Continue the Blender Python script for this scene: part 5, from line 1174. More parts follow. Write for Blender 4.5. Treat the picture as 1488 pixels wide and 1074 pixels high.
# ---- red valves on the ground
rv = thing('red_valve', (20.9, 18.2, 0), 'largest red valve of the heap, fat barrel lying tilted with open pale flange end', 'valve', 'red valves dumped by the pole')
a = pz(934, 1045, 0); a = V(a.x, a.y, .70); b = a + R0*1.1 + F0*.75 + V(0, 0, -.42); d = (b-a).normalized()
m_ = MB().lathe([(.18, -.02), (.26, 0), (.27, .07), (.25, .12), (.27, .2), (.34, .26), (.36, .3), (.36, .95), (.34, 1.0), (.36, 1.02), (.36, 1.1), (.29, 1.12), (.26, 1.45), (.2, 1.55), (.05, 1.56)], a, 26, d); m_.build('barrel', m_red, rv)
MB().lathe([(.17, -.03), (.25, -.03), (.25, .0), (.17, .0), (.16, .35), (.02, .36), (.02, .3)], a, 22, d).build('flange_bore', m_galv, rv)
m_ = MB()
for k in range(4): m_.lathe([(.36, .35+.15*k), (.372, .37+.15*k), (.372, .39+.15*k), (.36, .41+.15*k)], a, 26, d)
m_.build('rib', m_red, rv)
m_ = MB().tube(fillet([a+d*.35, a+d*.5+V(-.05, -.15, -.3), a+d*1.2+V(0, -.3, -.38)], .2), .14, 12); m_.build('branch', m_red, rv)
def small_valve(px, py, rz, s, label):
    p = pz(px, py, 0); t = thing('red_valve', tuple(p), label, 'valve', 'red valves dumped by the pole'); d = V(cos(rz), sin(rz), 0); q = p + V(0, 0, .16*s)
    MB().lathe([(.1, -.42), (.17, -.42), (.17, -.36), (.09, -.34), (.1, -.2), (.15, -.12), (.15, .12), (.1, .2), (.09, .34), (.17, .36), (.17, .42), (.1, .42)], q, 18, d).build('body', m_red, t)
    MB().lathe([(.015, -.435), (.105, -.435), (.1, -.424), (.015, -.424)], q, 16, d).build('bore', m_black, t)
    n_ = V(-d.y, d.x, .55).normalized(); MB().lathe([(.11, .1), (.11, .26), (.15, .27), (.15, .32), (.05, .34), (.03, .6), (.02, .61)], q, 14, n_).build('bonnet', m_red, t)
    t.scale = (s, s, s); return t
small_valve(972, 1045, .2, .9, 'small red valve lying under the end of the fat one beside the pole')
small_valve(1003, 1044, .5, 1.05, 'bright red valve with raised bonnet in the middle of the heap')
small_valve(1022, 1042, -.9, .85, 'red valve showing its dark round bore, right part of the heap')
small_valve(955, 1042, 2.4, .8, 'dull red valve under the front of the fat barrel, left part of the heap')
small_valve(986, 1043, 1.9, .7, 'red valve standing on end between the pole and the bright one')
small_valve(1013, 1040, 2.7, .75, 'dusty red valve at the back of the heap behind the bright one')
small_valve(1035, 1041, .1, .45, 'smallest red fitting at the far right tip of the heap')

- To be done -
Copy out all of the data exactly, leaving nothing out.

- Solution -
Continue the Blender Python script for this scene: part 5, from line 1174. More parts follow. Write for Blender 4.5. Treat the picture as 1488 pixels wide and 1074 pixels high.
# ---- red valves on the ground
rv = thing('red_valve', (20.9, 18.2, 0), 'largest red valve of the heap, fat barrel lying tilted with open pale flange end', 'valve', 'red valves dumped by the pole')
a = pz(934, 1045, 0); a = V(a.x, a.y, .70); b = a + R0*1.1 + F0*.75 + V(0, 0, -.42); d = (b-a).normalized()
m_ = MB().lathe([(.18, -.02), (.26, 0), (.27, .07), (.25, .12), (.27, .2), (.34, .26), (.36, .3), (.36, .95), (.34, 1.0), (.36, 1.02), (.36, 1.1), (.29, 1.12), (.26, 1.45), (.2, 1.55), (.05, 1.56)], a, 26, d); m_.build('barrel', m_red, rv)
MB().lathe([(.17, -.03), (.25, -.03), (.25, .0), (.17, .0), (.16, .35), (.02, .36), (.02, .3)], a, 22, d).build('flange_bore', m_galv, rv)
m_ = MB()
for k in range(4): m_.lathe([(.36, .35+.15*k), (.372, .37+.15*k), (.372, .39+.15*k), (.36, .41+.15*k)], a, 26, d)
m_.build('rib', m_red, rv)
m_ = MB().tube(fillet([a+d*.35, a+d*.5+V(-.05, -.15, -.3), a+d*1.2+V(0, -.3, -.38)], .2), .14, 12); m_.build('branch', m_red, rv)
def small_valve(px, py, rz, s, label):
    p = pz(px, py, 0); t = thing('red_valve', tuple(p), label, 'valve', 'red valves dumped by the pole'); d = V(cos(rz), sin(rz), 0); q = p + V(0, 0, .16*s)
    MB().lathe([(.1, -.42), (.17, -.42), (.17, -.36), (.09, -.34), (.1, -.2), (.15, -.12), (.15, .12), (.1, .2), (.09, .34), (.17, .36), (.17, .42), (.1, .42)], q, 18, d).build('body', m_red, t)
    MB().lathe([(.015, -.435), (.105, -.435), (.1, -.424), (.015, -.424)], q, 16, d).build('bore', m_black, t)
    n_ = V(-d.y, d.x, .55).normalized(); MB().lathe([(.11, .1), (.11, .26), (.15, .27), (.15, .32), (.05, .34), (.03, .6), (.02, .61)], q, 14, n_).build('bonnet', m_red, t)
    t.scale = (s, s, s); return t
small_valve(972, 1045, .2, .9, 'small red valve lying under the end of the fat one beside the pole')
small_valve(1003, 1044, .5, 1.05, 'bright red valve with raised bonnet in the middle of the heap')
small_valve(1022, 1042, -.9, .85, 'red valve showing its dark round bore, right part of the heap')
small_valve(955, 1042, 2.4, .8, 'dull red valve under the front of the fat barrel, left part of the heap')
small_valve(986, 1043, 1.9, .7, 'red valve standing on end between the pole and the bright one')
small_valve(1013, 1040, 2.7, .75, 'dusty red valve at the back of the heap behind the bright one')
small_valve(1035, 1041, .1, .45, 'smallest red fitting at the far right tip of the heap')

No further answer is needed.